Rekam jejak sejarah Aceh adalah bukti nyata. Masyarakatnya mampu bertahan dari berbagai krisis besar, mulai dari konflik bersenjata berkepanjangan hingga bencana alam dahsyat berskala internasional. Semua itu dilalui bukan dengan mengangkat tangan tanda menyerah, melainkan melalui solidaritas, kebersamaan, dan tekad baja untuk bangkit kembali.
Oleh karena itu, pengibaran bendera putih yang mengatasnamakan rakyat merupakan tindakan yang menciderai marwah. Aksi ini melukai hati para leluhur, para indatu, dan para pendahulu yang telah mewariskan semangat pantang menyerah.

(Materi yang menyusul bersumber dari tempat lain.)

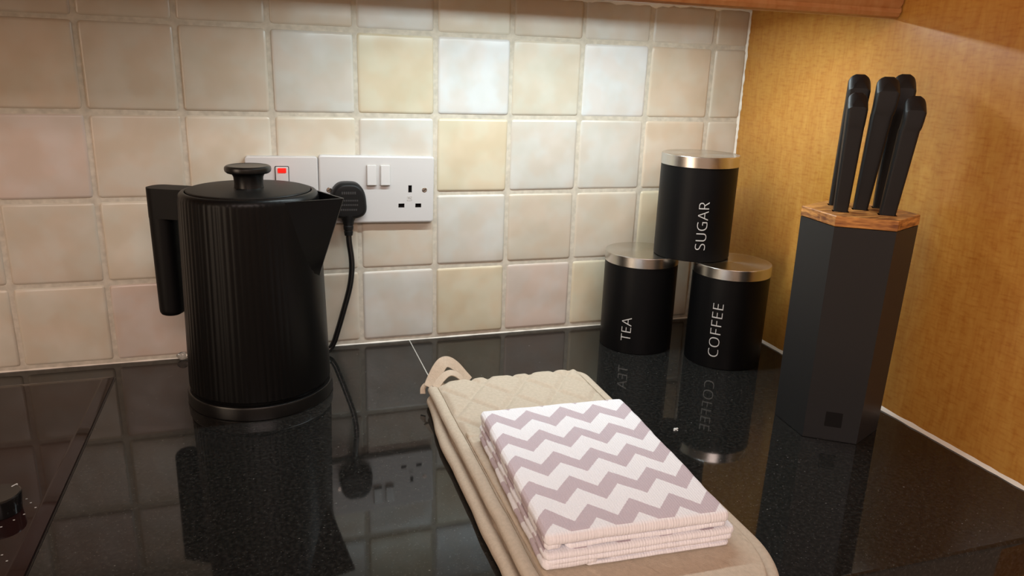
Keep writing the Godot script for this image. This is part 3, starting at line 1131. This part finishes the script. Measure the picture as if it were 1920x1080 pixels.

Masyarakat Aceh menilai, penanganan pascabencana seharusnya fokus pada langkah konkret: pemulihan infrastruktur, pemenuhan kebutuhan dasar korban, serta penguatan koordinasi antara pemerintah daerah, pusat, dan elemen sipil. Kerja nyata jauh lebih dibutuhkan daripada simbolisasi keputusasaan yang justru berisiko meruntuhkan moral publik.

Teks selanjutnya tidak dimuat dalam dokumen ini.